Monday, Sep. 21, 1959
Sergeants on Trial (Contd.)
Seven weeks ago, when Turkish police arrested four U.S. sergeants stationed at NATO's southeastern headquarters in Izmir for alleged currency violations, U.S. Consul in Izmir Donald B. Eddy publicly pooh-poohed reports that two of the sergeants had been tortured into making confessions. Informed that a senior U.S. officer in the NATO command had supported the brutality charges, Eddy firmly informed newsmen: "In my opinion it is impossible for a responsible American officer to make such a statement." Last week the Izmir public prosecutor's office formally charged Police Inspector Yilmaz Capin and Policeman Ilhan Suyolcu with mistreating the protesting sergeants during and after their arrest.

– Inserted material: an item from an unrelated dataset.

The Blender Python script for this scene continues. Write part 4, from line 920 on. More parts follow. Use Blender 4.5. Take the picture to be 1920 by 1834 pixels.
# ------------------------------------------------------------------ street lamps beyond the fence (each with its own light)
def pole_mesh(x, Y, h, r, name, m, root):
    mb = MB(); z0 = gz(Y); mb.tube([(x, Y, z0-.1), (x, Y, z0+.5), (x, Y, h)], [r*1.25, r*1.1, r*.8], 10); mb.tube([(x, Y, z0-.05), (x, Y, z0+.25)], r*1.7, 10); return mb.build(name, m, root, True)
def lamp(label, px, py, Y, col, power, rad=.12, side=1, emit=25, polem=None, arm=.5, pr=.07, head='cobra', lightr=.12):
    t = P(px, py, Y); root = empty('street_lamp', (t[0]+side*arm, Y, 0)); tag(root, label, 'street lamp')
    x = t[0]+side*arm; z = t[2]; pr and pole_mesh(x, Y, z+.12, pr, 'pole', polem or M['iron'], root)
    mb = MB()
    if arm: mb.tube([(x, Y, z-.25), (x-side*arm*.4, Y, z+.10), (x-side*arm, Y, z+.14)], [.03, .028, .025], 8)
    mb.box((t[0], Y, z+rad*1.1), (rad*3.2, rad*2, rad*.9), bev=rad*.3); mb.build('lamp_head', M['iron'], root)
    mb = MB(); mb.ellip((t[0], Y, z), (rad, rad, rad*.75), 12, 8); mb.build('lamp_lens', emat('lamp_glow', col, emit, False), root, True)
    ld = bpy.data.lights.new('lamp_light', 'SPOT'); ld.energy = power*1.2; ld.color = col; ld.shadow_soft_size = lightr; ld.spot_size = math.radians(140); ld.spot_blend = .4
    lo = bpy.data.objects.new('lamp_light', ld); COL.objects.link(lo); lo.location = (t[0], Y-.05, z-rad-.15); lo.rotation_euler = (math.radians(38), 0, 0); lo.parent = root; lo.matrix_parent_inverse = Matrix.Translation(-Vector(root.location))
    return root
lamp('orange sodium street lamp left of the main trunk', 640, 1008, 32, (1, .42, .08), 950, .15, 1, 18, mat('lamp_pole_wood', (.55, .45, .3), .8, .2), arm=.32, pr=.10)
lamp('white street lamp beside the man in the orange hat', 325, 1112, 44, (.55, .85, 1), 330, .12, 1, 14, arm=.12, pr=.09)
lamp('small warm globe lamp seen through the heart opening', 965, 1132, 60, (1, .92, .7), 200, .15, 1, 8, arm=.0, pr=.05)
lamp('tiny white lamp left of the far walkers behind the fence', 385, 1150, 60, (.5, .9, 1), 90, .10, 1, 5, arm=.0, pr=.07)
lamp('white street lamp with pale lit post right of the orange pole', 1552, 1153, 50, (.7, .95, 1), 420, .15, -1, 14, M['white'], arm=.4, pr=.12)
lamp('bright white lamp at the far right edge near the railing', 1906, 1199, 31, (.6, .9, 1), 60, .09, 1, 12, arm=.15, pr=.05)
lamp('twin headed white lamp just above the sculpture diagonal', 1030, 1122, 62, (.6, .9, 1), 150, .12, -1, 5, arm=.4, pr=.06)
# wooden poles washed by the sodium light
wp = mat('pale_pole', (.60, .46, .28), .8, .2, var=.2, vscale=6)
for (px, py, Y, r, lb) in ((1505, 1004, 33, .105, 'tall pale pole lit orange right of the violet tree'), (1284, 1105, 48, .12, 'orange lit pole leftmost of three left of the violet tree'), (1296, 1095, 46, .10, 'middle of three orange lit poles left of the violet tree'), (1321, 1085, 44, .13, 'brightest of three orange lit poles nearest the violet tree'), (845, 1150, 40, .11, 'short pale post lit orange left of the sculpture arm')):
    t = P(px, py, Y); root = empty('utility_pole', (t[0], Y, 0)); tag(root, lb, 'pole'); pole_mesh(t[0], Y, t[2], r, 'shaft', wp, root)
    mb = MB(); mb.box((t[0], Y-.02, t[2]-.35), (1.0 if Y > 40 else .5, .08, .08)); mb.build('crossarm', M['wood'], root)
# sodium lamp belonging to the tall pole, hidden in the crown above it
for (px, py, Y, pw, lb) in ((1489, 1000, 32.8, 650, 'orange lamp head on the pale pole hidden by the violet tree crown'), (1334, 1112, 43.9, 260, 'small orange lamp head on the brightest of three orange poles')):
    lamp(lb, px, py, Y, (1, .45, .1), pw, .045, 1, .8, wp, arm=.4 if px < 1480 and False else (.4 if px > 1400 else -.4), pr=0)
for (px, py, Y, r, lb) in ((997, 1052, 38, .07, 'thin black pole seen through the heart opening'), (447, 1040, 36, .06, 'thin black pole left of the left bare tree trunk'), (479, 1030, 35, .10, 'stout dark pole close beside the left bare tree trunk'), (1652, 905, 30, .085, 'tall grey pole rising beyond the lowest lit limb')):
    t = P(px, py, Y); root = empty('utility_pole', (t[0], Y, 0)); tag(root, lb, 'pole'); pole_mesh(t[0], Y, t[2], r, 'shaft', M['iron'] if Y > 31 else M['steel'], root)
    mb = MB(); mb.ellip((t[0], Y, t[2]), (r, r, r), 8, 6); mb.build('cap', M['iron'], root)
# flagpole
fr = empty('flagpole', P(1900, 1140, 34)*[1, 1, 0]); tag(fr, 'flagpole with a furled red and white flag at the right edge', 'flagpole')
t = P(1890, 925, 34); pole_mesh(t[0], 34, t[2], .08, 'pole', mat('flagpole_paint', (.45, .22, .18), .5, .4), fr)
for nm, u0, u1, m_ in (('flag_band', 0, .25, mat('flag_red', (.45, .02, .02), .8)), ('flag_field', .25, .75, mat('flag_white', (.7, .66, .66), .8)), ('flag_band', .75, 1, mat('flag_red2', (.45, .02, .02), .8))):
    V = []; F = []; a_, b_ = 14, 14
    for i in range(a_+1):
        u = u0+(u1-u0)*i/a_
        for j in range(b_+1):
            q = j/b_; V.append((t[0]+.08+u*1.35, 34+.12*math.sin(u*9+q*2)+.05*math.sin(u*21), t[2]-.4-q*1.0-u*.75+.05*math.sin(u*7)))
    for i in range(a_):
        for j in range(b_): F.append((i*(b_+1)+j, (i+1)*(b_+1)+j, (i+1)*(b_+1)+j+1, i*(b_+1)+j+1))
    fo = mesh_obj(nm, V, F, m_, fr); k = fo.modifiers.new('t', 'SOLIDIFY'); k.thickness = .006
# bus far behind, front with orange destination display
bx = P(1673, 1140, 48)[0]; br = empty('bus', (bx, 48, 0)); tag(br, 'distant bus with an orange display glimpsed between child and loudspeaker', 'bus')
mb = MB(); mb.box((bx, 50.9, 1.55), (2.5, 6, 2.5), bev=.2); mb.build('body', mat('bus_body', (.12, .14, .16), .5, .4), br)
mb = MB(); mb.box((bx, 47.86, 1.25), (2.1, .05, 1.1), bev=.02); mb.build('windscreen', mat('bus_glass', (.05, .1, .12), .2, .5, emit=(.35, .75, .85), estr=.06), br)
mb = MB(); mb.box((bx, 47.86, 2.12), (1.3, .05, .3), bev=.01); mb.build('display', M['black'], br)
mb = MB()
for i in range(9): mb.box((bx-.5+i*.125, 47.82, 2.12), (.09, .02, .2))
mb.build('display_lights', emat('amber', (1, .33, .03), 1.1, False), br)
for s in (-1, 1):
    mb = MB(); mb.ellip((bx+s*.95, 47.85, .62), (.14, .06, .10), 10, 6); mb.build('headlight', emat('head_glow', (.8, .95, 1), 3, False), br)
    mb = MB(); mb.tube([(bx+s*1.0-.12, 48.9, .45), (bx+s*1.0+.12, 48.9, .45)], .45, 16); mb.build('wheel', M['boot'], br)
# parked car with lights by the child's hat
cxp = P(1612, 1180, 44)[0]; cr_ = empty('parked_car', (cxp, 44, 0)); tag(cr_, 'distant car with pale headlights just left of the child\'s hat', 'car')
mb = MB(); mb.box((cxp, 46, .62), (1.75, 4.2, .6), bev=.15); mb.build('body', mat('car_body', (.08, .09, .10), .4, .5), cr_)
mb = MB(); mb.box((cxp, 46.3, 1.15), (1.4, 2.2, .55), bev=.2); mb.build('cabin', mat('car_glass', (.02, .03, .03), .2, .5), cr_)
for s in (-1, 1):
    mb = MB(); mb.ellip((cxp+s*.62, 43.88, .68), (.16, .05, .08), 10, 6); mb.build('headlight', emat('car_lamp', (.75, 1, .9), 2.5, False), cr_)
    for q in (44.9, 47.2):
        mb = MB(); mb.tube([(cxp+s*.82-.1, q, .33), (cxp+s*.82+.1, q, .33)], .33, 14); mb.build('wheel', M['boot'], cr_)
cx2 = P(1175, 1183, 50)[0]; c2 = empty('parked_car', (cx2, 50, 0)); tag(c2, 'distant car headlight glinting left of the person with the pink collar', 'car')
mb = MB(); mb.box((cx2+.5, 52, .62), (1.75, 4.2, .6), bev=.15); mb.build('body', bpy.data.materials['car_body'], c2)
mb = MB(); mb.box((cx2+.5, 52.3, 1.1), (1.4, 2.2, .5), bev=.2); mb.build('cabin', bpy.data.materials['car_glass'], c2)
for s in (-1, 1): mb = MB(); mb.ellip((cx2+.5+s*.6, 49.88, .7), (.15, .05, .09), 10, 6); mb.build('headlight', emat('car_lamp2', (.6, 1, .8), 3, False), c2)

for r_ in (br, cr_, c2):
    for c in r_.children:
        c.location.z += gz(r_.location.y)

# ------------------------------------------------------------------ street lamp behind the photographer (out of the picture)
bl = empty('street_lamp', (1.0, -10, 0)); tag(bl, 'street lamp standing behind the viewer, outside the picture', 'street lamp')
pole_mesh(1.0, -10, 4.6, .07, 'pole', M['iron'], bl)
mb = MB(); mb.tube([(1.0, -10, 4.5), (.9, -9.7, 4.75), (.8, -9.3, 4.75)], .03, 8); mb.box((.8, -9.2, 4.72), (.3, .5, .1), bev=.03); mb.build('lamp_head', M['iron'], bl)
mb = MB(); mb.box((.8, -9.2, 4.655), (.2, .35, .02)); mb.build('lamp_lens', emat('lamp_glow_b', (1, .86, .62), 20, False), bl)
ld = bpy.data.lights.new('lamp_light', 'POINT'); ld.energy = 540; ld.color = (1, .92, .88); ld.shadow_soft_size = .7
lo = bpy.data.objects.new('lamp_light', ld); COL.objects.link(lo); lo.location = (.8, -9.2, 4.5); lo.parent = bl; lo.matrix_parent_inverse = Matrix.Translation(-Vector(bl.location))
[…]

Oddly, this break in the case did the sergeants no immediate tangible good. At last week's session of their piecemeal trial --which has averaged one hearing every ten days--defense counsel requested that all but one of the sergeants be released on the ground that the evidence against them was not strong enough to warrant continued detention, particularly since much of had been supplied by Capin and Suyol-cu. Judge Celal Varol refused. He also refused to release the men into NATO ustody until the trial ends.
Banned by the court from discussion of the trial, Turkey's press last week dutifully made no direct reference to it. But in the newsmagazine Akis, which bitterly opposes the heavy-handed regime of Turkish Premier Adnan Menderes, there appeared, under the title "Ugly American," a feature story illustrated by a picture of career Diplomat Fletcher Warren. After deploring U.S. ambassadors who play footie with dictators, Akis recalled that Warren was U.S. Ambassador to Venezuela in the days of Dictator Perez Jimenez, concluded with the laconic statement that he is now Ambassador to Turkey.